Definition
The Black-Scholes model is the mathematical framework for pricing European-style options, published in 1973 by Fischer Black and Myron Scholes (with foundational contributions from Robert Merton). Its arrival transformed the listed options market from a thinly traded curiosity into a multi-trillion-dollar institutional asset class — for the first time, traders had a defensible answer to the question "what is this option worth?"
The model takes five inputs and produces a single theoretical price:
- Current stock price (S) — observable.
- Strike price (K) — defined by the contract.
- Time to expiration (T) — known from the calendar.
- Risk-free interest rate (r) — observable from Treasury yields.
- Volatility (σ) — the only input that cannot be observed directly.

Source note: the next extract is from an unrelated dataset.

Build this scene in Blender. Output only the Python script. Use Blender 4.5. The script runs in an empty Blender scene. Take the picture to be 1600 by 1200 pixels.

The Nobel-winning insight (Scholes and Merton, 1997 — Black had died) was that an option's fair value equals the cost of a continuously rebalanced replicating portfolio: a dynamically adjusted mix of stock and cash that perfectly mimics the option's payoff. If you can replicate the option, the option must cost exactly what the replication costs — otherwise an arbitrageur would profit. The famous partial differential equation falls out of that no-arbitrage argument.
Black-Scholes assumes prices follow a continuous, log-normal random walk with constant volatility — assumptions that are demonstrably imperfect in real markets. Real returns have fat tails (large moves happen more often than the normal distribution predicts), volatility itself is volatile, and prices jump discontinuously on news. Despite these flaws, the model remains the lingua franca of options pricing because it provides a common reference point for traders to negotiate around.